NatWest finds cash remaining resilience in face of digital transition

NatWest finds cash remaining resilience in face of digital transition
Credit: Yau Ming Low / Shutterstock

NatWest Group has experienced an increase in ‘cash resilience’ among its customer base, though the bank has still observed a decline in cash usage.

One of the UK’s ‘big four’ high-street retail banks, NatWest’s data can serve as a reasonable indicator of an overall market trend,  as it is not the only high-street bank to have reported continued cash usage over the past year.

The firm’s latest data showed a continued reliance on cash ‘in certain context’, particularly within particular spending and budgeting scenarios. The data shows that 54% of ‘vulnerable individuals’ consider cash ‘essential’, an increase of 47% two years ago.

Access to cash among vulnerable groups is an issue that has caught the attention of regulators and policymakers of late. Elderly people, who are less likely to engage with digital methods, unbanked people, and those facing domestic violence, are vulnerable groups often cited as benefiting the most from cash access.

The Labour government, as part of a manifesto pledge, plans to roll out local banking hubs to maintain continued access to cash, and the Financial Conduct Authority (FCA) recently updated rules around cash access, citing the need to support vulnerable people.

Mark Brant, Chief Payments Officer at NatWest, said: “Cash remains important for many of our customers, and there’s an important job for us to support those who continue to use cash, as payments and services become increasingly digital.”

Cash still plays its part

The increasing digitisation of payments has contributed heavily to declining cash usage. Of the 2,000 people surveyed by NatWest, only 8% of adults still use cash and coins ‘all the time’. 

Overall, cards and contactless remain the dominant methods, and digital means of transacting – like digital wallets, ala Apple Pay and Google Pay etc. – are taking up more and more ground.
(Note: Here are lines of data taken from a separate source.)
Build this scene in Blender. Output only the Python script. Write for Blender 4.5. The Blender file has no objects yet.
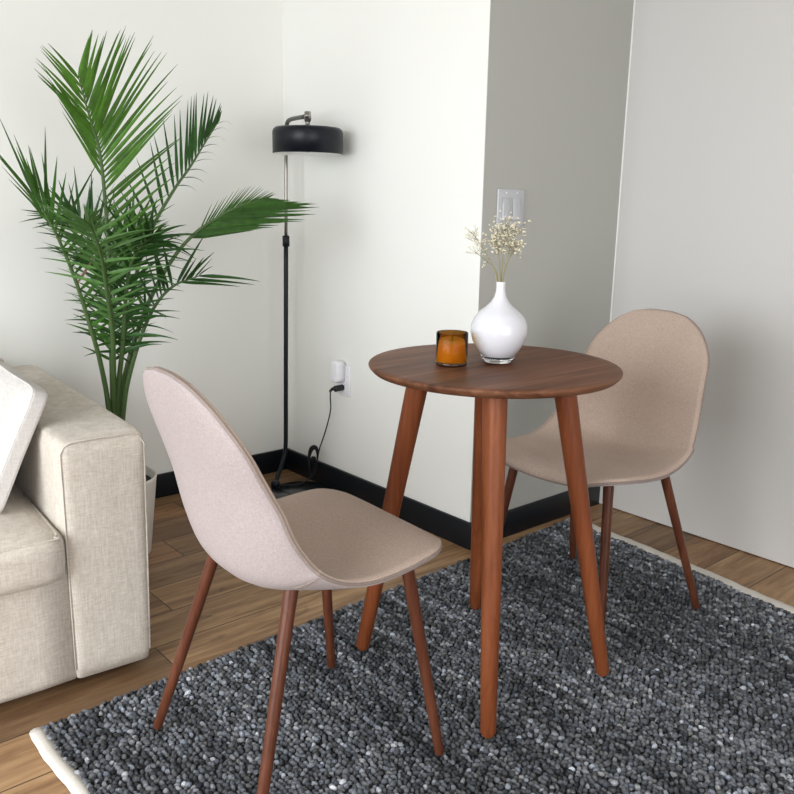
import bpy, bmesh, math, random
import numpy as np
from mathutils import Vector, Matrix
PI = math.pi
rnd = random.Random(11)
scene = bpy.context.scene
col = scene.collection

# ---------------------------------------------------------------- helpers
def link(o, parent=None):
    col.objects.link(o)
    if parent is not None:
        o.parent = parent
    return o

def empty(name, label, cat, loc=(0, 0, 0), rz=0, group=None):
    o = bpy.data.objects.new(name, None)
    o.empty_display_size = .05
    o.location = loc
    o.rotation_euler = (0, 0, rz)
    tag(o, label, cat, group)
    return link(o)

def tag(o, label, cat, group=None):
    o['label'] = label
    o['category'] = cat
    if group:
        o['group'] = group
    return o

def struct(o):
    o['kind'] = 'structure'
    return o

def mesh_obj(name, verts, faces, mat, parent=None, smooth=True, loc=None):
    me = bpy.data.meshes.new(name)
    me.from_pydata([tuple(v) for v in verts], [], [tuple(f) for f in faces])
    bm = bmesh.new(); bm.from_mesh(me)
    bmesh.ops.recalc_face_normals(bm, faces=bm.faces[:])
    bm.to_mesh(me); bm.free()
    if smooth:
        me.polygons.foreach_set('use_smooth', [True] * len(me.polygons))
    me.materials.append(mat)
    o = bpy.data.objects.new(name, me)
    if loc:
        o.location = loc
    return link(o, parent)

def bm_obj(name, bm, mat, parent=None, smooth=True, auto=None):
    me = bpy.data.meshes.new(name)
    bmesh.ops.recalc_face_normals(bm, faces=bm.faces[:])
    bm.to_mesh(me); bm.free()
    if smooth:
        me.polygons.foreach_set('use_smooth', [True] * len(me.polygons))
    me.materials.append(mat)
    o = bpy.data.objects.new(name, me)
    if auto is not None:
        sharp_by_angle(me, auto)
    return link(o, parent)

def sharp_by_angle(me, deg):
    bm = bmesh.new(); bm.from_mesh(me)
    for e in bm.edges:
        if len(e.link_faces) == 2 and e.calc_face_angle(0) > math.radians(deg):
            e.smooth = False
    bm.to_mesh(me); bm.free()

def box(bm, lo, hi, bevel=0, seg=3):
    lo, hi = Vector(lo), Vector(hi)
    r = bmesh.ops.create_cube(bm, size=1)
    vs = r['verts']
    for v in vs:
        v.co = Vector(((lo.x + hi.x) / 2 + v.co.x * (hi.x - lo.x),
                       (lo.y + hi.y) / 2 + v.co.y * (hi.y - lo.y),
                       (lo.z + hi.z) / 2 + v.co.z * (hi.z - lo.z)))
    if bevel:
        es = list({e for v in vs for e in v.link_edges})
        bmesh.ops.bevel(bm, geom=es, offset=bevel, segments=seg, profile=.5, affect='EDGES')

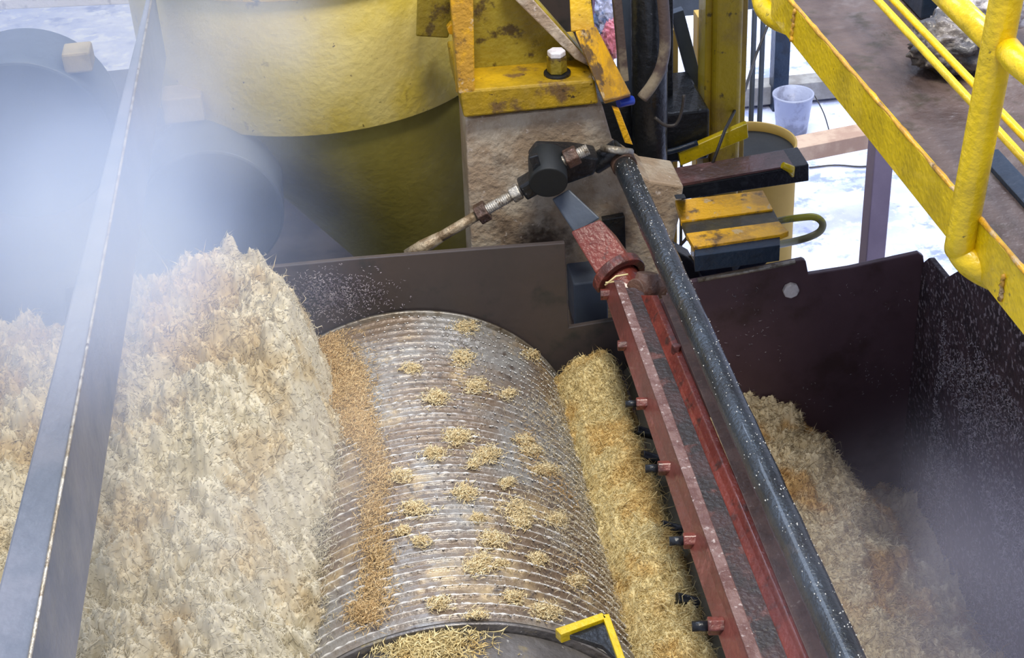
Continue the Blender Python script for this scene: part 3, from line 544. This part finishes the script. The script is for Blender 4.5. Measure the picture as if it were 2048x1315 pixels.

That is not to say that cash has no priority anymore, and NatWest is not the only bank to report this. The group’s citing of budgetary and spending factors is interesting, with the same factors having been noted by Nationwide, another retail bank, earlier in the year. 

Nationwide reported that the volume of cash withdrawals had risen, attributing this to people finding it easier to budget when using physical cash during the UK’s costs-of-living crisis. Data from Worldpay, meanwhile, shows that cash accounted for 10% of point-of-sale transaction values in 2023, equating to £120bn. 

Speaking to Payment Expert at the time of the King Charles III banknotes coming into circulation, Worldpay General Manager – Enterprise EMEA, Pete Wickes, asserted the cash will ‘remain a mainstay in the UK’s payments ecosystem.

Moving away from budgeting, NatWest also found that some of its customers are likely to carry cash with them in case of an emergency, even though it is not their primary payment method.  The bank found that 76% of its customers still carry cash for emergencies, with 48% doing so often or always.

Card outages experienced earlier this year at a range of major UK retailers, including some of its biggest supermarkets, may have contributed to this trend. Some consumers may feel that while digital and card payments are more convenient, cash provides a reliable and time-tested way of ensuring transaction needs can be met.